L’ex-PDG de Lafarge Bruno Lafont, mis en examen dans l’information judiciaire sur les activités du groupe cimentier jusqu’en 2014 en Syrie, accuse dans un entretien à Libération le vendredi 31 mars « les services français » d’avoir « infiltré » le groupe sur place à l’époque.
« Il est clair qu’entre l’histoire qu’on a racontée au début, celle qui dit que Lafarge, pour des raisons purement lucratives, aurait financé des groupes terroristes en Syrie entre 2013 et 2014, et ce qu’on découvre aujourd’hui, la situation est totalement différente », d’après lui.
« On apprend qu’il y a eu une relation particulière entre l’Etat français et ses services, et Lafarge (…).
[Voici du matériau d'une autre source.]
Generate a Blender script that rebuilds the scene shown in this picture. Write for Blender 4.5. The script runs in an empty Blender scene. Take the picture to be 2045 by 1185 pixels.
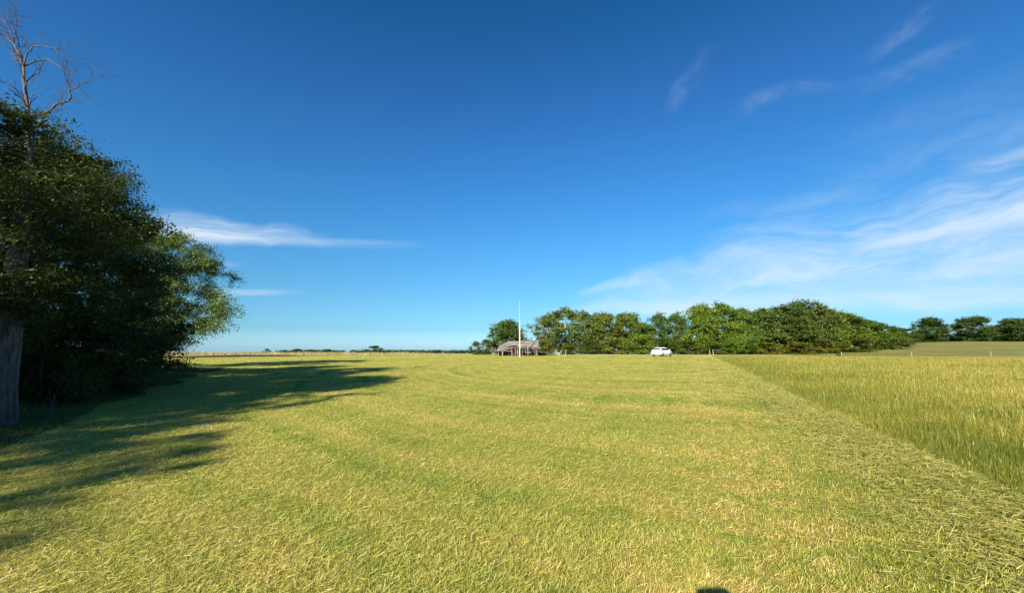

Une des raisons pour lesquelles l’Etat s’est intéressé à nous, c’est que le site de l’usine était vraiment un endroit stratégique pour la coalition antiterroriste et pour la France. C’est pour cela, je crois, que les autorités nous ont, a minima, encouragés à maintenir nos activités en Syrie », affirme celui qui dirigeait le cimentier jusqu’en 2015, rapporte l’AFP.
« Si l’entreprise a été infiltrée, c’est à mon insu », maintient-il. « J’ignorais tout, des paiements à des groupes terroristes et des activités de l’Etat dans notre usine ».
Comme en octobre dernier, Bruno Lafont répète son souhait d’être entendu par les juges, ainsi que sa demande que soient entendus « un certain nombre de responsables de l’Etat qui ont joué un rôle important à cette période précise », des « cadres des services de renseignement ou de l’état-major particulier du président de la République », ainsi qu’une « nouvelle levée du secret-défense ».
Bruno Lafont est mis en examen pour financement du terrorisme dans le cadre de l’information judiciaire ouverte depuis 2017 à Paris.
Le groupe Lafarge est pour sa part mis en examen pour complicité de crimes contre l’humanité.
Il est soupçonné d’avoir versé, en 2013 et 2014, via sa filiale syrienne Lafarge Cement Syria (LCS), plusieurs millions d’euros à des groupes terroristes, dont le groupe takfiriste Daesh, et à des intermédiaires afin de maintenir l’activité d’une cimenterie en Syrie à Jalabiya alors que le pays s’enfonçait dans la guerre.
L’enquête française a évalué ces versements entre 4,8 et 10 millions d’euros pour le seul groupe Daesh.
Lafarge, avalé par le groupe suisse Holcim en 2015, a annoncé en octobre avoir accepté de payer une sanction financière de 778 millions de dollars aux Etats-Unis et de plaider coupable pour avoir aidé des organisations « terroristes », dont le groupe Daesh, entre 2013 et 2014. Cet accord a été dénoncé par M. Lafont.